» André Gustavo Stump, jornalista
"Quem é você que não sabe o que diz, meu Deus do céu que palpite infeliz". Noel Rosa, quem diria, transformou-se em sagaz crítico da política e da economia do país. Os bons números apresentados pelo cenário econômico brasileiro tornaram evidente que os profetas do mercado financeiro são, na verdade, palpiteiros que ajustam suas previsões às circunstâncias do momento. No início de 2023, o boletim Focus antecipava que o crescimento do Produto Interno Bruto do país seria de 0,7%. O resultado foi de 2,9%. Um verdadeiro palpite infeliz que se repetiu na previsão da inflação e da cotação do dólar. Tudo errado.
Havia, claramente, uma torcida contra o governo do presidente Lula. E uma desconfiança perceptível em relação ao ministro Fernando Haddad, um scholar que produziu tese sobre a economia nos países comunistas. Na economia planificada, tudo deve ser previsto no projeto anual ou plurianual. Não há que falar em inflação, porque os preços são controlados pelo Estado. Os deficits orçamentários são cobertos por emissão de moeda. E o consumo é controlado pela reduzida oferta de produtos. O cidadão tem dinheiro, mas não tem onde gastar. Era comum em Moscou, no tempo do comunismo, o estrangeiro ser assediado na rua para vender sua calça jeans. O pagamento era em dólares.
O cidadão que decidia comprar um veículo pagava as prestações e recebia o carro cinco anos depois, porque o Estado dava preferência ao transporte público. E o automóvel era de péssima qualidade, o melhor exemplo é o Trabant, produzido na Alemanha comunista, que, nas últimas versões, não tinha marcha-ré com objetivo de reduzir seu preço. Hoje, é peça de museu e tem até algum valor histórico. É o exemplo do que não se deve produzir. Não havia moda na época. Houve um período em que o Estado Soviético produziu camisas no estilo chinês de Mao Tsé Tung. Azul-escuro. Mas não tinham botões, porque houve um descasamento entre a produção de um e outro bem.
São exemplos verdadeiros. Os países que orbitavam em torno da União Soviética foram se desmanchando, um a um, quando o Império Soviético parou de enviar dinheiro. Todos, sem exceção, estavam virtualmente falidos. E, pior, endividados em níveis altíssimos com bancos ocidentais.

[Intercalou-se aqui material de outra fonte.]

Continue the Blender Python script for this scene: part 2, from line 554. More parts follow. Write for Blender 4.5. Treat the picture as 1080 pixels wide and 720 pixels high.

Quem sustentou a República Democrática da Alemanha, no fim de seus dias, foram os bancos da Alemanha Ocidental. São fatos da história. No Brasil recente, o governo Dilma decidiu tolerar um pouco de inflação e gastar o máximo para obter resultados formidáveis no crescimento econômico. A consequência foi inflação pesada, mais de 12% ao ano, e recessão que paralisou o país por dois anos.
O ministro Fernando Haddad surpreendeu ao fazer defesa de medidas ortodoxas na economia. Ele persegue o deficit zero nas contas públicas, para manter a inflação baixa, reduzir as taxas de juros, impulsionar o desenvolvimento e manter o dólar em preço razoável. Seu partido, contudo, não pensa assim. A presidente do PT, Gleisi Hoffmann, que, não por acaso, foi braço direito da presidente Dilma Rousseff, critica dia sim, dia não, o ministro da Fazenda do governo do próprio partido. O deputado Lindbergh Farias (PT/RJ), vice-líder do governo no Congresso, diz que tentar o deficit zero é burrice. Expressão forte que determina o nível do debate. Haddad, chamado de austericida, se insurgiu contra os companheiros que festejaram os bons números da economia brasileira, mas persistem nas críticas.
Não são as flores do recesso de que nos dizia o saudoso deputado Thales Ramalho, secretário-geral do antigo MDB, um dos articuladores da transição pacífica dos militares para os civis. A desavença entre os companheiros expõe, de maneira clara, o pensamento da direção do PT em relação à economia. Seus integrantes não entenderam ainda nem a globalização. Eles não miram os adversários políticos, mas seus colegas. Atiram para o lado, não para frente. É a antecipação da sucessão presidencial dentro da sigla. Quem será o herdeiro de Lula?
Essas bizarrices ocorrem na semana em que o governo do PT lembra o primeiro ano da vitória contra a violenta tentativa de golpe arquitetado e conduzido por civis e militares para derrubar a frágil democracia brasileira. As sedes dos Três Poderes foram invadidas. O objetivo era a decretação de uma GLO — Garantia da Lei e da Ordem. Os militares assumiriam o governo. Seria difícil retirá-los dos palácios. Mas as forças legalistas se defenderam. Afastaram o golpe e trabalham para pacificar e reunificar o país. Os golpistas foram presos e condenados. Na jovem democracia brasileira, é um dia para ser celebrado. O resto é esquerdismo adolescente. E palpite infeliz.